Artikel 3 Groen
3.1 Bestemmingsomschrijving
De voor 'Groen' aangewezen gronden zijn bestemd voor:
-
a. groenvoorzieningen;
-
b. tuinen;
-
c. fiets- en/of voetpaden;
-
d. speelvoorzieningen;
-
e. waterhuishoudkundige doeleinden, waterberging en waterlopen;
-
f. sportvoorzieningen, speelvoorzieningen en hierbij passende openbare verblijfsvoorzieningen;
-
g. ter plaatse van de aanduiding "nutsvoorziening" is een ondergronds containersysteem toegestaan;
-
h. nutsvoorzieningen;
-
i. ter plaatse van de aanduiding "ontsluiting" is een calamiteitsontsluiting in de vorm van een (verharde) weg toegestaan;
-
j. geluidwerende voorzieningen;
-
k. bouwwerken ten behoeve van voorzieningen van openbaar nut en groenvoorzieningen
-
l. verkeersvoorzieningen ten behoeve van het bestemmingsverkeer;
-
m. voorzieningen ten behoeve van de waterhuishouding, waaronder begrepen voorzieningen ten behoeve van het vasthouden, bergen, aan- en afvoeren van water;
met de daarbij behorende gebouwen, bouwwerken, geen gebouwen zijnde, verhardingen en groenvoorzieningen.
3.2 Bouwregels
3.2.1 Gebouwen
Binnen deze bestemming mogen geen gebouwen worden gebouwd met uitzondering van gebouwen ten behoeve van nutsvoorzieningen, die voldoen aan de volgende bepalingen:
-
a. de bouwhoogte van een bouwwerk bedraagt maximaal 3 meter;
-
b. de inhoud van een bouwwerk bedraagt maximaal 36 m3.

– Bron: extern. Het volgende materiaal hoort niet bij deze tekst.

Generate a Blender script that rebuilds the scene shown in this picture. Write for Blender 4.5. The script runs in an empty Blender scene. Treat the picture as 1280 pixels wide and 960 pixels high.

3.2.2 Bouwwerken, geen gebouwen zijnde
Binnen deze bestemming mogen bouwwerken, geen gebouwen zijnde ten dienste van deze bestemming worden gebouwd met inachtneming van de volgende bepalingen:
-
a. de bouwhoogte van kunstobjecten en bouwwerken ten behoeve van verlichting, geleiding, beveiliging en regeling van het verkeer bedraagt maximaal 10 meter;
-
b. de bouwhoogte van speelinstallaties en ballenvangers bedraagt maximaal 6 meter;
-
c. de bouwhoogte van overige bouwwerken, geen gebouwen zijnde, bedraagt maximaal 3 meter.
3.3 Nadere eisen
Burgemeester en wethouders kunnen nadere eisen stellen aan de plaats en afmeting van de bebouwing, ten behoeve van:
-
a. een samenhangend straat en bebouwingsbeeld;
-
b. de verkeersveiligheid;
-
c. de milieusituatie;
-
d. de sociale veiligheid;
-
e. de gebruiksmogelijkheden van de aangrenzende gronden.
3.4 Specifieke gebruiksregels
Het is verboden de in deze bestemming begrepen gronden en de daarop voorkomende opstallen te gebruiken of in gebruik te geven of te laten voor een doel of op een wijze strijdig met deze bestemming.
3.5 Afwijken van de gebruiksregels
Bij een omgevingsvergunning kan worden afgeweken van het bepaalde in artikel 3.4, indien strikte toepassing daarvan zou leiden tot een beperking van het meest doelmatige gebruik, welke beperking niet door dringende redenen wordt gerechtvaardigd.